Bangladesh’s economy is predicted to gradually recover following a slowdown, with growth projected at 3.9% in fiscal year 2025-26, as per the World Bank. The recovery is attributed to improving domestic demand and stabilizing conditions after political unrest and external pressures impacted economic activity. Private consumption is expected to be the primary growth driver, while investment may remain subdued due to uncertainty and financial constraints.
The report highlights that the economy is bouncing back from disruptions caused by political instability in late 2024, which affected investment, exports, and overall economic momentum. Despite challenges, including high inflation driven by currency depreciation and supply disruptions, the World Bank suggests that growth could strengthen in the medium term with the implementation of reforms and sustained political stability.

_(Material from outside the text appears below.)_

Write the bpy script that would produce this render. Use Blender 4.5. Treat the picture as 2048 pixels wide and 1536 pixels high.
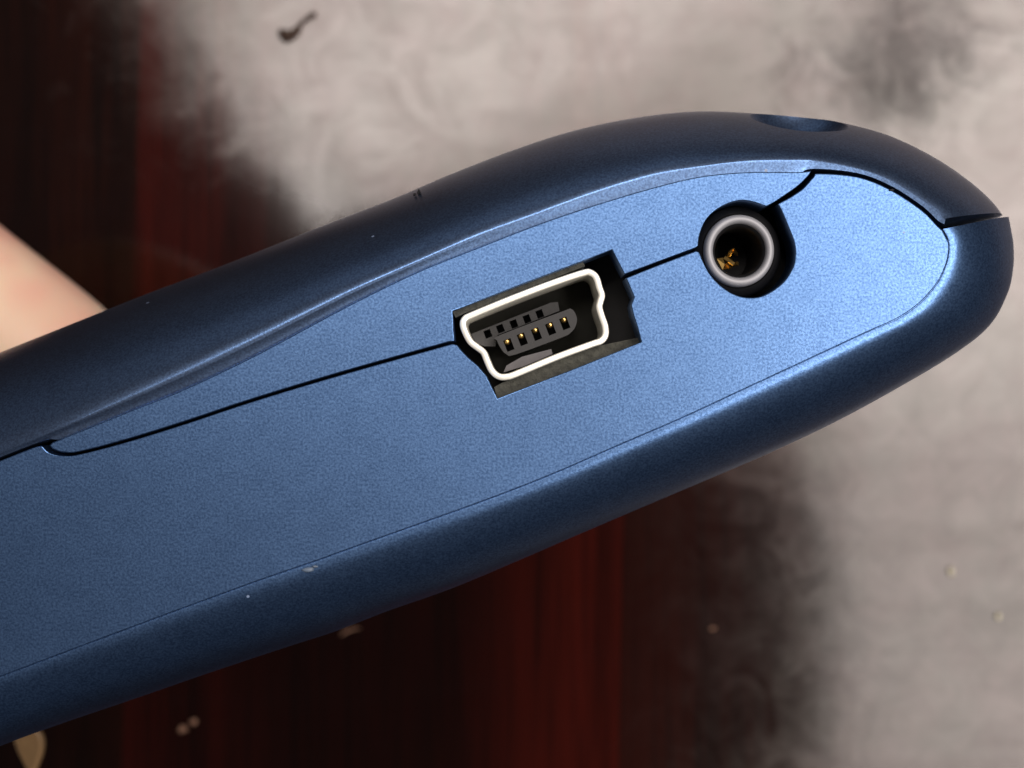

Inflation concerns persist due to elevated price pressures, leading to limited purchasing power and hindering economic recovery. The banking sector faces stress from high non-performing loans, impacting lending capacity and investor confidence. External pressures, such as higher global energy prices and import reliance, are expected to strain current account and fiscal balances, posing macroeconomic challenges.
According to separate projections, Bangladesh’s growth may rise to approximately 4.6% in FY2025-26 and further to about 6.1% in FY2026-27 as inflation eases and investment increases. Despite being one of South Asia’s fastest-growing economies, Bangladesh continues to grapple with financial sector weaknesses, external vulnerabilities, and political uncertainty, influencing its growth trajectory.